在指向数组的指针中使用类型转换

Question

int s[4][2] = {1234,56,1212,33,1434,80,1312,78} ;   
int (*p)[2], i, j;    
int *pint;      
for(i=0;i<=3;i++)      
{
    p = s[i];    
    pint = (int*) p;    
    for(j=0;j<=1;j++) 
    {
        printf("%d ",*(pint+j));   
    }

    printf("\n");
}   

Here, p is a pointer to an array of 2 integers and p contains the address of the ith 1-D array. But why are we typecasting p to pint? And using pint for the rest of our program. Why can't we use p only instead of pint?

Also, I tried taking p instead of pint, but then it is printing address of 1-D array instead of elements. Why?

Answer 1

For starters it would be more correctly to write

pint = *p;

instead of

pint = (int*) p;    

And this expression statement

p = s[i];

is also wrong. s[i] has type int[2] that used in expressions is implicitly converted to an object of type int * . While the left side operand has type int ( * )[2] . So there is an attempt to assign a pointer of type int( * )[2] with an expression of type int * . However the types are incompatible.

You have to write either

p = &s[i];

or

p = s + i;

Of course there is no need to introduce a new pointer that to output elements of the array. However using an additional pointer you can simplify constructions.
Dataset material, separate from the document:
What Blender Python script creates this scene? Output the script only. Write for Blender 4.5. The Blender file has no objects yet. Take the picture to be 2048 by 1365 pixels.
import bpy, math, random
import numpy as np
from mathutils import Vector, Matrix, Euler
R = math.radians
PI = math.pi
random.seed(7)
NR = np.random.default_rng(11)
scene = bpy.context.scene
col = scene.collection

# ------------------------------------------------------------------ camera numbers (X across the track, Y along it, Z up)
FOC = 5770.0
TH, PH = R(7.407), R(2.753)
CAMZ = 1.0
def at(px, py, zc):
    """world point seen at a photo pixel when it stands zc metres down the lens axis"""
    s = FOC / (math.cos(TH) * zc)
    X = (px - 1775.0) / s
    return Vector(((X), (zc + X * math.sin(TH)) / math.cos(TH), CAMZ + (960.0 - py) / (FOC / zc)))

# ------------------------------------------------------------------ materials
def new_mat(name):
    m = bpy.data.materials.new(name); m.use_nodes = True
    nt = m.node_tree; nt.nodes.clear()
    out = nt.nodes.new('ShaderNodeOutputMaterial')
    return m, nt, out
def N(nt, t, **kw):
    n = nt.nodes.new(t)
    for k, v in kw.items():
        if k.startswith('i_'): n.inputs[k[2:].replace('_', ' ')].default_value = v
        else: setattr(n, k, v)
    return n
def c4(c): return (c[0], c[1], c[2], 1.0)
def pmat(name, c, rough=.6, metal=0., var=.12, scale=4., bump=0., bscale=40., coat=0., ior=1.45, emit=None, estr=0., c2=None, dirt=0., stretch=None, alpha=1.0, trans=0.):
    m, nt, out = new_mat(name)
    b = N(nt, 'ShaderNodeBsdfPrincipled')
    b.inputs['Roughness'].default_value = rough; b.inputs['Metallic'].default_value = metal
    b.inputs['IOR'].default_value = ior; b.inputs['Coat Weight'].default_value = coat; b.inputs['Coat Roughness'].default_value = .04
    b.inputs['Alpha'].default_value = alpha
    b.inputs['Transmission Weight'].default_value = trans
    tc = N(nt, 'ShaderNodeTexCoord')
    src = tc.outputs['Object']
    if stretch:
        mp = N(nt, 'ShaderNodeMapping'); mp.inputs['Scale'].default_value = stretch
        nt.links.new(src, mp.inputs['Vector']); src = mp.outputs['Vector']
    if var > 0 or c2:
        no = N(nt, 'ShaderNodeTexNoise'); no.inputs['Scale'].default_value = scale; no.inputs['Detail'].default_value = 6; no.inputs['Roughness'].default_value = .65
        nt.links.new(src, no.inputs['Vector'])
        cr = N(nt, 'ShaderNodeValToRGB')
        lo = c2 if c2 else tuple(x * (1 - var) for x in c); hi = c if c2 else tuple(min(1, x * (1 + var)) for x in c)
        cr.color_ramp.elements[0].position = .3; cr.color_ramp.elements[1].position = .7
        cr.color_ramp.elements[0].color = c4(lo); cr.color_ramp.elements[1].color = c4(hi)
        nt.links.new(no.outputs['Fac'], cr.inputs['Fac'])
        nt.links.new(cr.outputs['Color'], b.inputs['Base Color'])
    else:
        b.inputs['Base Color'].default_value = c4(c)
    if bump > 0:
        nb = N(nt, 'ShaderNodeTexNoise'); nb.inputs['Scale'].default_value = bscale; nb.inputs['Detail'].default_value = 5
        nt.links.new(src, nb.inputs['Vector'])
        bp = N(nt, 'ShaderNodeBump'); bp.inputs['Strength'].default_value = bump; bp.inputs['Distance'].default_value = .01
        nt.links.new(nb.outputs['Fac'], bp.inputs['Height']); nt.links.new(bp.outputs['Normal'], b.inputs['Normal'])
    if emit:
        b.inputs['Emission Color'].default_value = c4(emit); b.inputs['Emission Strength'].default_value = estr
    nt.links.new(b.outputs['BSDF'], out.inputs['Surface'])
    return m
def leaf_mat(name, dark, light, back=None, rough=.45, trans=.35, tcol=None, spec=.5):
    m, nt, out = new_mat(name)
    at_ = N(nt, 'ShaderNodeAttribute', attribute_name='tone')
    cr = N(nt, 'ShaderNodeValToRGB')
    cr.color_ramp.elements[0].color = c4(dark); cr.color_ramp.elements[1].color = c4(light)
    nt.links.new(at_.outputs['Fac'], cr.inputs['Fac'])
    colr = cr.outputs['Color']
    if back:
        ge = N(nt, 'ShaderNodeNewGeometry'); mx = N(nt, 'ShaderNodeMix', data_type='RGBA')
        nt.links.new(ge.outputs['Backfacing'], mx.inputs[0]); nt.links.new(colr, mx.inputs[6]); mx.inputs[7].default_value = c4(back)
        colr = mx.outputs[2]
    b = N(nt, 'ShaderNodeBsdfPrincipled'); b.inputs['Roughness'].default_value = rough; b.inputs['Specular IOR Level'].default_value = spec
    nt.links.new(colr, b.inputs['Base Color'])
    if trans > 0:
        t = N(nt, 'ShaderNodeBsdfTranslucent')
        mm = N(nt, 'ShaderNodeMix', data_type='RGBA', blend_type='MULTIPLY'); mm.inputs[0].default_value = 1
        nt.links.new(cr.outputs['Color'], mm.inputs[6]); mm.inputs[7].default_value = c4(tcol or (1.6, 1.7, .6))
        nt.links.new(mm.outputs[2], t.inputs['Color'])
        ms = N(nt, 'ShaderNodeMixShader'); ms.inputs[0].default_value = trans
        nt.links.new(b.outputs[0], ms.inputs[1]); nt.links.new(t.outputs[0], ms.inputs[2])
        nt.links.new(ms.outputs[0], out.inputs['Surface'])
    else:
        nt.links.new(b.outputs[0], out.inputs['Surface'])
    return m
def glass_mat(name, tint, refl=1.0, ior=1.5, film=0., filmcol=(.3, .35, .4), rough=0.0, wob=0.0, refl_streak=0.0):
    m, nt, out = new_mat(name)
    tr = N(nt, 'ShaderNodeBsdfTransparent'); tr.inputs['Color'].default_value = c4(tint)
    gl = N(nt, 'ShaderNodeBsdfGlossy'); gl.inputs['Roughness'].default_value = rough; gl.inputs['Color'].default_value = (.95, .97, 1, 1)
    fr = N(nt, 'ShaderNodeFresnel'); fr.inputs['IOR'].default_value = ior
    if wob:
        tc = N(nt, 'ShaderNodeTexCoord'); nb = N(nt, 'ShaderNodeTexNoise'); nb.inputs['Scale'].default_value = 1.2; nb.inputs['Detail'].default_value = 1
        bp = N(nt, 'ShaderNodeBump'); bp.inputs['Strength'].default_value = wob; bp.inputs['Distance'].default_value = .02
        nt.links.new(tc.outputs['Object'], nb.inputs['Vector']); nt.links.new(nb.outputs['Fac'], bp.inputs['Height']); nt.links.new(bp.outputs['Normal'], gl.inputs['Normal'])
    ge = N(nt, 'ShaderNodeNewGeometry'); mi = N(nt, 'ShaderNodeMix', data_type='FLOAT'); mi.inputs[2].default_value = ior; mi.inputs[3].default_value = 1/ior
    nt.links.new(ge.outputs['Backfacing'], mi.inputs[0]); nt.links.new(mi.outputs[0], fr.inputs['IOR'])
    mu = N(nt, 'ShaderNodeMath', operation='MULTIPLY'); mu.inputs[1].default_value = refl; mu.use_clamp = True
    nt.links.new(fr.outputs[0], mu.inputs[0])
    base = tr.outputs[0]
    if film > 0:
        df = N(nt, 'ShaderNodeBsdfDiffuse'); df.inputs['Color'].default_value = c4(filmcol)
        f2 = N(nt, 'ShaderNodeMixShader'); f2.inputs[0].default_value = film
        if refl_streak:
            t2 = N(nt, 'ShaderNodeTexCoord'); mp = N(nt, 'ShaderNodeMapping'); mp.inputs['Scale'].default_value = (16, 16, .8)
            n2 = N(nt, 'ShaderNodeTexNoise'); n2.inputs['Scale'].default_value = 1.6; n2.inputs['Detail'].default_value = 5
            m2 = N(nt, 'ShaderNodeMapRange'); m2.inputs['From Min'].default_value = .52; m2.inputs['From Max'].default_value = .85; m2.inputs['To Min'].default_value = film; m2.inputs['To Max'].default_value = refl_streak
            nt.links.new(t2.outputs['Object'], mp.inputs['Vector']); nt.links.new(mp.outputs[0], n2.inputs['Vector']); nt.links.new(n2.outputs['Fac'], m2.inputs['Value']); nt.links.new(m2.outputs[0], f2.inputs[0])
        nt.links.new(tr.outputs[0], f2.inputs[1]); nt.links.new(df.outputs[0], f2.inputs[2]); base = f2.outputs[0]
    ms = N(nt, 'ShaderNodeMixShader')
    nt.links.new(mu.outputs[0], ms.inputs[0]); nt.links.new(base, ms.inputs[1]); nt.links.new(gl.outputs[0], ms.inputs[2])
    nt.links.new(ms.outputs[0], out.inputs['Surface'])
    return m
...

Without introducing a new pointer the loop could look like

for ( i = 0; i < 4; i++ )      
{
    p = s + i;    

    for ( j = 0; j < 2; j++ ) 
    {
        printf( "%d ", *( *p + j ) );   
    }

    printf( "\n" );
}   

This quote from the C Standard will be helpful (6.3.2.1 Lvalues, arrays, and function designators)

3 Except when it is the operand of the sizeof operator or the unary & operator, or is a string literal used to initialize an array, an expression that has type ''array of type'' is converted to an expression with type ''pointer to type'' that points to the initial element of the array object and is not an lvalue. If the array object has register storage class, the behavior is undefined.

Thus array s having type int[4][2] used in expressions except as an operand of the sizeof or & operations is converted to pointer to its first element of type int ( * )[2]

If to apply operator * to the pointer the type of the result object will be int[2] that is an array. Again in expressions it in turn is converted to pointer to its first element of type int * .

So expression *p has type int * . If it would be used in the sizeof operator then it had type int[2] .

Answer 2

One Dimension arrays:

int a[2] ; 

is equiavalent to:

int *a ;
a = malloc(sizeof(int) * 2);

Two Dimension arrays:

int a[4][2] ;

is equivalent to :

int **a ;
a = malloc(sizeof(int *)*4);
for ( i = 0 ; i < 2 ; ++i){
*(a+i) = malloc(sizeof(int)*2);
} 

How can it relate to your example:

int (*p)[2]; 

type of p : int **

EDIT:This is wrong

p is of type (*)[2]

int s[4][2] ;

type of s : int **

EDIT:s is type of (*)[2] not **

type of s[i] : int *
type of s[i][j] : int

Credit goes to the commentators, thanks.